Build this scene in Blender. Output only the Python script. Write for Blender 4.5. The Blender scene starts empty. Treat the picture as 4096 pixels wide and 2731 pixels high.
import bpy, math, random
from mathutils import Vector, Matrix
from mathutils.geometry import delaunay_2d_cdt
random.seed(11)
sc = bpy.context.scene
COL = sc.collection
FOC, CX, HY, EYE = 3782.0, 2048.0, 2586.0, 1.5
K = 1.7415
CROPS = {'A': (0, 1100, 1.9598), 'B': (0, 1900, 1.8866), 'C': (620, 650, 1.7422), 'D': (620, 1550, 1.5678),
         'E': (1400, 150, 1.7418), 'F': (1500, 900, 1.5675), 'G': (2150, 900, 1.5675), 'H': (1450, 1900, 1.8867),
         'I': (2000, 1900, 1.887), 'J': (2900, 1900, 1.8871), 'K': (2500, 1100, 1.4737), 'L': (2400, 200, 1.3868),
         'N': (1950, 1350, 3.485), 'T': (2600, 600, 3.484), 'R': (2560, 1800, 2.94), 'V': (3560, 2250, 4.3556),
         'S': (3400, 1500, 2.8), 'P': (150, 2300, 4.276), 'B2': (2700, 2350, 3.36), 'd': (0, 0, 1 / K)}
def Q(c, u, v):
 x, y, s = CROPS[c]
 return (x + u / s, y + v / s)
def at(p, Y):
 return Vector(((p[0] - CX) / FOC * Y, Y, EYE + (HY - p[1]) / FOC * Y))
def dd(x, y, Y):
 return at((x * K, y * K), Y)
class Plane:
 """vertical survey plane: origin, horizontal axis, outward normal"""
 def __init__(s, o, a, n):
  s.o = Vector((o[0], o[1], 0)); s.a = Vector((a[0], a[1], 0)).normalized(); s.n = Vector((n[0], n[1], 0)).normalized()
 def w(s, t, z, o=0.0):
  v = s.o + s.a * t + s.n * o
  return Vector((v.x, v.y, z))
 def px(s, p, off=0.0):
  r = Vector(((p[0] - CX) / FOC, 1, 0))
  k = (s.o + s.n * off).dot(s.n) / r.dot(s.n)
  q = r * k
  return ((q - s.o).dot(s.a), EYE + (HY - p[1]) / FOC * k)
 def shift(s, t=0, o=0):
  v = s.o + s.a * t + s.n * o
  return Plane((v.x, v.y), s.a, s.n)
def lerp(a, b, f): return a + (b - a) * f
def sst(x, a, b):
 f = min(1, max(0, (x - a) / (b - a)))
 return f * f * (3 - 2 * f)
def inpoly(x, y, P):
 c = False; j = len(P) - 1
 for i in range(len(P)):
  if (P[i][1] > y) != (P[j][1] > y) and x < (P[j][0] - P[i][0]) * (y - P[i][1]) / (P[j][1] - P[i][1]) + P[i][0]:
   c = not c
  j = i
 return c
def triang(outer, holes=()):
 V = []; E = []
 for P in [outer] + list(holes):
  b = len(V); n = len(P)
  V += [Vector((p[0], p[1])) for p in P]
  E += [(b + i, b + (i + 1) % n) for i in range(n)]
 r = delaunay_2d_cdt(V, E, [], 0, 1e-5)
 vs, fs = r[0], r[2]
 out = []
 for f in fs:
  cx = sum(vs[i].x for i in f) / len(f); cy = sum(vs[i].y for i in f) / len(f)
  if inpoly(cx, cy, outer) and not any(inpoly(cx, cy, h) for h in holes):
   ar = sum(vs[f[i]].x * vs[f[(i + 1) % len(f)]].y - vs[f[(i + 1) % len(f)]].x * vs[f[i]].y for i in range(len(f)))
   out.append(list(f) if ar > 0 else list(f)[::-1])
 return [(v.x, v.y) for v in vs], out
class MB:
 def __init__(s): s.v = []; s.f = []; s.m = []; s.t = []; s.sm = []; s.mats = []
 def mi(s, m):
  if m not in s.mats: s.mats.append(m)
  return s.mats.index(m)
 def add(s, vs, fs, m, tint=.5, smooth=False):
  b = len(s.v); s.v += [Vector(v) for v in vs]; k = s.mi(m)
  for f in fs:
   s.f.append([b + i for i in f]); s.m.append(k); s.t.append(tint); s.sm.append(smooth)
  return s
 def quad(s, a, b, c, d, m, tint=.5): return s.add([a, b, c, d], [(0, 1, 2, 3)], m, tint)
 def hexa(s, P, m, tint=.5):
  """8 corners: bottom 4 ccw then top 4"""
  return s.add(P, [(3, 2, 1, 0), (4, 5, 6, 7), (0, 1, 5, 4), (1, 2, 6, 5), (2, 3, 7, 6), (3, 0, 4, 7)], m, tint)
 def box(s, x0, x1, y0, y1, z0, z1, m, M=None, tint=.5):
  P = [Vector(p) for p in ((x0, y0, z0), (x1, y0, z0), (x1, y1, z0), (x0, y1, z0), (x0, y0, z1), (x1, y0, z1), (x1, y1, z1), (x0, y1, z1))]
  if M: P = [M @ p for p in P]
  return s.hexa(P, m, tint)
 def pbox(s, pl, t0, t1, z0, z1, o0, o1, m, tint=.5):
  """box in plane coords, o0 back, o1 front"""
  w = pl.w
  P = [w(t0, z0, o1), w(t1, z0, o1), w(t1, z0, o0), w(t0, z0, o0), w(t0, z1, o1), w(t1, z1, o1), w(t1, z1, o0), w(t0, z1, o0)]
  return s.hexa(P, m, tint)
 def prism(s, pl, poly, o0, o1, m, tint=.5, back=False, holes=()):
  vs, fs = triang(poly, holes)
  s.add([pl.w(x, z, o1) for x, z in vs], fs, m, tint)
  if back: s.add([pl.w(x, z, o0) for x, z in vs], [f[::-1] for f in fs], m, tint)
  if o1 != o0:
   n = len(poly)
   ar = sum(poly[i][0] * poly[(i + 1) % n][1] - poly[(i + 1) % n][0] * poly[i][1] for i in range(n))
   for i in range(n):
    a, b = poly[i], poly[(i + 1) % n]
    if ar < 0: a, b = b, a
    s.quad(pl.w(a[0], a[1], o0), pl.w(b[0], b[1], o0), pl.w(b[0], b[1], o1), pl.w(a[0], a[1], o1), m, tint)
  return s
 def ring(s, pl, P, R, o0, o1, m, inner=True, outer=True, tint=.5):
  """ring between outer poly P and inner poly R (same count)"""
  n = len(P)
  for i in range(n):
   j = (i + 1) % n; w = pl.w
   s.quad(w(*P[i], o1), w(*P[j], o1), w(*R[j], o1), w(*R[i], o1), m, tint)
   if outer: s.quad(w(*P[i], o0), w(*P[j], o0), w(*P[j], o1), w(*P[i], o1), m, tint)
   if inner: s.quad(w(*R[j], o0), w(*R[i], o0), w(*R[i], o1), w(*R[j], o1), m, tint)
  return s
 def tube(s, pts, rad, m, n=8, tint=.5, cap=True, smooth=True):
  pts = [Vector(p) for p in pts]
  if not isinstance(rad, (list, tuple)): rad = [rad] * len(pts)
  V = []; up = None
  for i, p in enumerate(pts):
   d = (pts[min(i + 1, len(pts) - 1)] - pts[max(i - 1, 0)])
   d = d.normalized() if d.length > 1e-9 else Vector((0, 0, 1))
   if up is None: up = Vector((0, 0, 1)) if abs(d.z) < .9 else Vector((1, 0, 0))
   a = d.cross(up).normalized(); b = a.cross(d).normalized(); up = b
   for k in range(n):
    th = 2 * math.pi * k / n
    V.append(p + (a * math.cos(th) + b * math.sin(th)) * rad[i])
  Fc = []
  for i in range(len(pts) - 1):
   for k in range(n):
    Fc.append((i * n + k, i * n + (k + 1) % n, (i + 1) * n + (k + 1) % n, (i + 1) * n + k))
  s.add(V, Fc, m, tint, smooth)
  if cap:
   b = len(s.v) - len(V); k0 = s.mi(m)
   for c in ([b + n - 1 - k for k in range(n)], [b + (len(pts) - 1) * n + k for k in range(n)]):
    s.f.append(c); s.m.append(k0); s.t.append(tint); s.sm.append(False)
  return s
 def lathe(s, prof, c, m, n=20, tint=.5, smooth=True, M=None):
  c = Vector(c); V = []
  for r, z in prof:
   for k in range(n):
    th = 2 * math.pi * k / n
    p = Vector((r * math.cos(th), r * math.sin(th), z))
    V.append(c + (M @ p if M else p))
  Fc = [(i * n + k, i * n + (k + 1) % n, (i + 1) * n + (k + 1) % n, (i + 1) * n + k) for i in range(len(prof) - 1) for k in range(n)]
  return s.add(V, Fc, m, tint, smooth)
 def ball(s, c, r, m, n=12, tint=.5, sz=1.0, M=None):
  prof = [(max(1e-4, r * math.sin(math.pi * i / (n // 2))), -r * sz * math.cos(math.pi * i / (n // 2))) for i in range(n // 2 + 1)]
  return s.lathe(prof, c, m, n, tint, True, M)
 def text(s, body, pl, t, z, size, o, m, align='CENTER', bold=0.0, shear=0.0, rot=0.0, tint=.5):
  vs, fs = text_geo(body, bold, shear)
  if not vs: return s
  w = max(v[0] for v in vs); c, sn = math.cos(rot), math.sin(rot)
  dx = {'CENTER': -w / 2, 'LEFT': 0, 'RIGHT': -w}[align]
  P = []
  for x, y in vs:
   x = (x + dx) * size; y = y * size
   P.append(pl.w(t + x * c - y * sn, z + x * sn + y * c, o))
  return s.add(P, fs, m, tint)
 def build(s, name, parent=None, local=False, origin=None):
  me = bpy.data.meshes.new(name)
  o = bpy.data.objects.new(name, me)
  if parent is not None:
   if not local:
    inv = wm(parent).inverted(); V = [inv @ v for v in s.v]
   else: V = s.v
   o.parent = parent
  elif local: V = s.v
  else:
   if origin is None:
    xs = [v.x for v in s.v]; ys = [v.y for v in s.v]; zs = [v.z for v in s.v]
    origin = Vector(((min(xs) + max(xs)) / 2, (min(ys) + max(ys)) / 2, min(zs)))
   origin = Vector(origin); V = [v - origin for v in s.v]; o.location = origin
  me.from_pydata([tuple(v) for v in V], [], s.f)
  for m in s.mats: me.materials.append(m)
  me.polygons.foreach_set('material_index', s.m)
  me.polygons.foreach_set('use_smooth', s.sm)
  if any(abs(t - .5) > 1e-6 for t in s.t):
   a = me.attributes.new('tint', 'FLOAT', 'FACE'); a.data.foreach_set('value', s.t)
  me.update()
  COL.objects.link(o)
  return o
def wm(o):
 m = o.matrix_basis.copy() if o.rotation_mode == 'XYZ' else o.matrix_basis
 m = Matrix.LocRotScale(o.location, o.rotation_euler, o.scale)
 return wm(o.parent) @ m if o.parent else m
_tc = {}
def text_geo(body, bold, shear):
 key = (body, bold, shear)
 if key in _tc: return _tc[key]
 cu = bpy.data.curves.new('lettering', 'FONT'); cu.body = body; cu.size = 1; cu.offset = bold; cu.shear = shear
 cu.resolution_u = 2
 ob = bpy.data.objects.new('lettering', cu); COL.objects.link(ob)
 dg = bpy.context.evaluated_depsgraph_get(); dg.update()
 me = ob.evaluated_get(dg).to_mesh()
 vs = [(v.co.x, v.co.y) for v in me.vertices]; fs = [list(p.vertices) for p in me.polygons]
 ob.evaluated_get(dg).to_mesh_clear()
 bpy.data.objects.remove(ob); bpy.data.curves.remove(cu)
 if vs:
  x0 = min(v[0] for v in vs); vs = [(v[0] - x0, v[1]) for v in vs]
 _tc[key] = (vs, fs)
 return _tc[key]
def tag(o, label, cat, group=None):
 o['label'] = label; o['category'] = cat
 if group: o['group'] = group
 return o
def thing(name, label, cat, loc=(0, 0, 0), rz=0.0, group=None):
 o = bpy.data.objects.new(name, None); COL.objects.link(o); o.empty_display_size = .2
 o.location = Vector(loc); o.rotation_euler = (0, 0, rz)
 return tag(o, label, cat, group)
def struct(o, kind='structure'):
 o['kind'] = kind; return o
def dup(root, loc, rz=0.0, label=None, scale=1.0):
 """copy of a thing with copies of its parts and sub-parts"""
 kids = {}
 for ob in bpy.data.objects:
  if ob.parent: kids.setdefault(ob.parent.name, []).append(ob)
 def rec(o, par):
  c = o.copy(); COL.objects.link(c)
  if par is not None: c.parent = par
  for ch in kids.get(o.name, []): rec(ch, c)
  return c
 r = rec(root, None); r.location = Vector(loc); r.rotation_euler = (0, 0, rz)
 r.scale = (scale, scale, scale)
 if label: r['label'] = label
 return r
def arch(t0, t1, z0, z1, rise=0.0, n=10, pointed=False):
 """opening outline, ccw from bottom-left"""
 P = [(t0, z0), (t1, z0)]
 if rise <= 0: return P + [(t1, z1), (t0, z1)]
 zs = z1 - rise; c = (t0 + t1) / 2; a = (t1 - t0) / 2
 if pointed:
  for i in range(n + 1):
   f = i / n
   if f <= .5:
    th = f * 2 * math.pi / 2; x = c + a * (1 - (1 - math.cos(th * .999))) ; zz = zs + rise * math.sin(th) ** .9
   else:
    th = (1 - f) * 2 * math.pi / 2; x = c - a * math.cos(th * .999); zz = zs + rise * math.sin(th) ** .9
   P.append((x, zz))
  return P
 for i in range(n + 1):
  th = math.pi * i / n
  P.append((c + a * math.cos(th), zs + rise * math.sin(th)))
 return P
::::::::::
**Problem description**
Return each line that includes "scene".

**Complete output**
Build this scene in Blender. Output only the Python script. Write for Blender 4.5. The Blender scene starts empty. Treat the picture as 4096 pixels wide and 2731 pixels high.
sc = bpy.context.scene